As we should have learned from the history of prohibition in the United States, wherever there is a pressing demand for a product or a service, an organization will spring up to fill it. That has been the case with alcohol, drugs, and entry-level workers. Many U.S. industries such as food processing, agriculture, fast-food restaurants, hotels, and construction rely on inexpensive, low-skilled labor, and because the legal U.S. economy is unable to meet that demand, an illegal industry has evolved to fill it.

The illegal smuggling of human beings into the United States, mainly from Mexico, has given rise to vicious criminal gangs, just as prohibition and anti-drug laws have done. Rival gangs of smugglers of human beings sometimes conduct gun battles in the cities and on the highways of Arizona. Those victims of the smugglers who are unable to pay for their passage are held prisoner until their families come up with the money, or failing this, they may be executed with a shot to the head. The human suffering that is involved in meeting an economic demand in the United States is both unimaginable and immoral.

Illegal immigrant smuggling is also a huge security flaw.
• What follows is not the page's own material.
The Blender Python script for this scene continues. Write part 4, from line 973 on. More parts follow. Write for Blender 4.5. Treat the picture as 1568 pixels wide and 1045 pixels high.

Any terrorist who wants to enter the U.S. without leaving a trace can do so by paying a human trafficker a few thousand dollars. Probably some already have. No matter how many Border Patrol agents are deployed along the U.S.-Mexican border, there will never be enough of them to seal the border and prevent the entry of terrorists as long as U.S. immigration law encourages human trafficking.

Current U.S. immigration law arbitrarily fixes the number of immigrants who are admitted to the United States each year with no regard to the number of immigrants that the country requires. A rational policy would attempt to fill by legal means the economic requirements for foreign workers, by admitting temporary workers, immigrants, or both. A bill before Congress that is sponsored by Massachusetts senator Edward Kennedy and Arizona senator John McCain would attempt to do just that. It would establish a program to allow temporary guest workers sponsored by an employer to enter the country legally and would establish a process for some of those foreign workers to become residents and begin the path toward citizenship.

Such a change in immigration law would have benefits for the U.S. economy, for border security, would result in a reduction of violent criminal activity in the Border States, particularly in Arizona. It would allow a large part of the law-enforcement resources currently deployed along the border to be redirected towards fighting the genuine bad guys instead being used to hunt down people whose worst crime is that they are looking for a job.